Reason for this sudden “retirement” into small pieces form could be found, maybe in the historic event of the period. The strong anti-Semitism in Europe during World War II had damaged the composer’s life and career. Being a descendant of a Jewish mother, he was constantly attacked and accused of plagiarism for incorporating Bulgarian folk elements in his music. In a Berlin publication called The Yellow Book, the names of all Jewish musicians were listed from the past up to 1941. Among the names were Mendelssohn, Offenbach, Gershwin, Reinhardt, and Vladigerov, listed as composer No. 295. Due to this situation, Valdigerov was not productive during the whole war, with only a ballet at its end “The legend of the Lake” Op.40 and other two composition dedicated to Romanian folk music. This Aquarelles can be considered as one of the last examples of Miniatures, the next one would be composed only in 1950, the Pictures op.46.

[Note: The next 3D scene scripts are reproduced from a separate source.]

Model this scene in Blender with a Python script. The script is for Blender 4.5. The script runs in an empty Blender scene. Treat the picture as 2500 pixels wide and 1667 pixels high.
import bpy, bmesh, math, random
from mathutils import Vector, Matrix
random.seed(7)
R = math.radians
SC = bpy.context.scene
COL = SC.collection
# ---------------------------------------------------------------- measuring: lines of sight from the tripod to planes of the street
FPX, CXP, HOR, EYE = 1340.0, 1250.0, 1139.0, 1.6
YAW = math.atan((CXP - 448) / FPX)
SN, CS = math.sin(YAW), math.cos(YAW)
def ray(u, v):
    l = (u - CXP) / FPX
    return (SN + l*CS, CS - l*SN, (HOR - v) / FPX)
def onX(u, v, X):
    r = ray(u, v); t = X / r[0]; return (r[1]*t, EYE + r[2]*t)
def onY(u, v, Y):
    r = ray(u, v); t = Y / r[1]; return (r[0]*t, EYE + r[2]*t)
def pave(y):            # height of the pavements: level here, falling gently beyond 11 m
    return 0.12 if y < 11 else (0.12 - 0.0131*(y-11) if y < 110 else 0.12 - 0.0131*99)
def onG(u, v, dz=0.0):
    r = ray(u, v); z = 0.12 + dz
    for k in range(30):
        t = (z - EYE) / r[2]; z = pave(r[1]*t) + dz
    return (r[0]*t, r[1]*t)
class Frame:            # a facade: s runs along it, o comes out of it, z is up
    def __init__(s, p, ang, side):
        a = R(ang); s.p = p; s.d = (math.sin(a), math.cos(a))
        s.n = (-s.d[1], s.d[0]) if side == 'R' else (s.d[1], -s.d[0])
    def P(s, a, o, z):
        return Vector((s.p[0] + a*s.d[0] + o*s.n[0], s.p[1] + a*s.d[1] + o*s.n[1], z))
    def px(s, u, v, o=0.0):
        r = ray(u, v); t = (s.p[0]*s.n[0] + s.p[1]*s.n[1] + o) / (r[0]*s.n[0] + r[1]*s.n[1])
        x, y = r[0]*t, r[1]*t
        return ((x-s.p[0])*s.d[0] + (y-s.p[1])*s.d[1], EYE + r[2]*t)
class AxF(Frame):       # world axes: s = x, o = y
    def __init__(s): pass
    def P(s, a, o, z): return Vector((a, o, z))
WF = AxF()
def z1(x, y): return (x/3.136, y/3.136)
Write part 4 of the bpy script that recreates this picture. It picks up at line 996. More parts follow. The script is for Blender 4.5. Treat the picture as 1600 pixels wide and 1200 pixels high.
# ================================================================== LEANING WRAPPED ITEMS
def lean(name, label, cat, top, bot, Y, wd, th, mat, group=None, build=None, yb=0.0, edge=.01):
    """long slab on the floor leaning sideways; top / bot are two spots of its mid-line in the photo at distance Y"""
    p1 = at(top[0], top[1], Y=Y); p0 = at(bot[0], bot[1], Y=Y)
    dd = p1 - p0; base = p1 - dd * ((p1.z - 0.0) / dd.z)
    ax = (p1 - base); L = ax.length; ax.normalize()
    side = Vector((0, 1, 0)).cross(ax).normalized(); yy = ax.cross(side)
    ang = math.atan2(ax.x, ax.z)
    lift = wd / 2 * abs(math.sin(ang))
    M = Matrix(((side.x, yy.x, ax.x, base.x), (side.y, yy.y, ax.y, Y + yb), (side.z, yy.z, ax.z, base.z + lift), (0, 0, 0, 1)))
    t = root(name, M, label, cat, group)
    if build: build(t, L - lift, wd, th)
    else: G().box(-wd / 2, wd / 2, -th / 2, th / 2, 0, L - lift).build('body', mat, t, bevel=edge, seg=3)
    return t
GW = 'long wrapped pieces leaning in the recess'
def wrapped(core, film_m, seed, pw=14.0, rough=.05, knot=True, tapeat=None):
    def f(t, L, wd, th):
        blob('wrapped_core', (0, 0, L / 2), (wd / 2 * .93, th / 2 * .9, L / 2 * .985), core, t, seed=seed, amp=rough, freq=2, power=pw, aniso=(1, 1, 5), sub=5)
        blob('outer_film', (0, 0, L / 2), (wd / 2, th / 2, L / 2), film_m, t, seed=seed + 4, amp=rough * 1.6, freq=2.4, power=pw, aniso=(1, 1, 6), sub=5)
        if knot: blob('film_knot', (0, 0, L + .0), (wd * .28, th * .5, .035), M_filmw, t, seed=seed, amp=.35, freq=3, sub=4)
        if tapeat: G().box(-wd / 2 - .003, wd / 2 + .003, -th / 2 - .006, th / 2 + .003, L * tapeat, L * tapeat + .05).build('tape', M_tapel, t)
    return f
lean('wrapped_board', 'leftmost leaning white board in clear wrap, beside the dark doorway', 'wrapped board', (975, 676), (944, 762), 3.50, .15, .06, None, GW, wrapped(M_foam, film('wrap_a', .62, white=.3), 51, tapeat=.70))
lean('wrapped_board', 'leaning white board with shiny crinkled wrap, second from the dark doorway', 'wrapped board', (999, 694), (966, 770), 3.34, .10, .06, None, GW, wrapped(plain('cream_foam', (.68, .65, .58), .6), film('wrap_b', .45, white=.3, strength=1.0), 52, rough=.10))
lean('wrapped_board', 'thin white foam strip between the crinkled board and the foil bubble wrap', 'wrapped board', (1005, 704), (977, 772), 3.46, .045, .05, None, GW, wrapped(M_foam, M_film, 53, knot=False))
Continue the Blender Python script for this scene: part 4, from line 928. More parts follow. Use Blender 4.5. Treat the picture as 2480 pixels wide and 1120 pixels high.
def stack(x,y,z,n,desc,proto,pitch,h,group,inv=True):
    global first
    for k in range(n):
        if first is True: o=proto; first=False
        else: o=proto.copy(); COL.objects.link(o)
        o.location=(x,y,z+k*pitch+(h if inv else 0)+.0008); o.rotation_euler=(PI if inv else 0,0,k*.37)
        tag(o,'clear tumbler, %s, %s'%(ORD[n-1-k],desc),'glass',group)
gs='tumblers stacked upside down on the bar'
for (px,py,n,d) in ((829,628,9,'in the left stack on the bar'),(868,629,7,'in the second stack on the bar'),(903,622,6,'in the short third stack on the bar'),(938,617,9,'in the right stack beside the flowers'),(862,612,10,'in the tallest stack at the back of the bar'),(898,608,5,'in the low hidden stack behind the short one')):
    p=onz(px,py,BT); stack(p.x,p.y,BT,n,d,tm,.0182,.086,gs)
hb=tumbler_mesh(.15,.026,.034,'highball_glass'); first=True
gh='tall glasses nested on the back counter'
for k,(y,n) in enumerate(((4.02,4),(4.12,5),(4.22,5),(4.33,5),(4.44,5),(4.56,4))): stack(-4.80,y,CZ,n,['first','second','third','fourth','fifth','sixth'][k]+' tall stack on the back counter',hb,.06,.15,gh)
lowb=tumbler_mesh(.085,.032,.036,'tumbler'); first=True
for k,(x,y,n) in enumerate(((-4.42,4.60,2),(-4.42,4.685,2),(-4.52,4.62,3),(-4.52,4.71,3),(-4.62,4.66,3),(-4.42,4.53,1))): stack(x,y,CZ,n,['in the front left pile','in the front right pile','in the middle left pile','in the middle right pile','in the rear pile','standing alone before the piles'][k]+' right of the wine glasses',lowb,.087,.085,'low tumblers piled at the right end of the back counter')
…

Into Aquarelles we found another interesting aspect of the rhythmical folk influence on the composer. He often uses rhythms that are contrary to the regular or steady pulse found in Western art music. Some of his used rhythms are typical for a traditional Bulgarian dance called Daychovo Horo, and the same rhythm is found even into other tradition, like some Turkish dances, both characterised by uneven meters and syncopations. The “Rhythmic Movement,” the piece that closes the cycle, is one of the best examples of this use.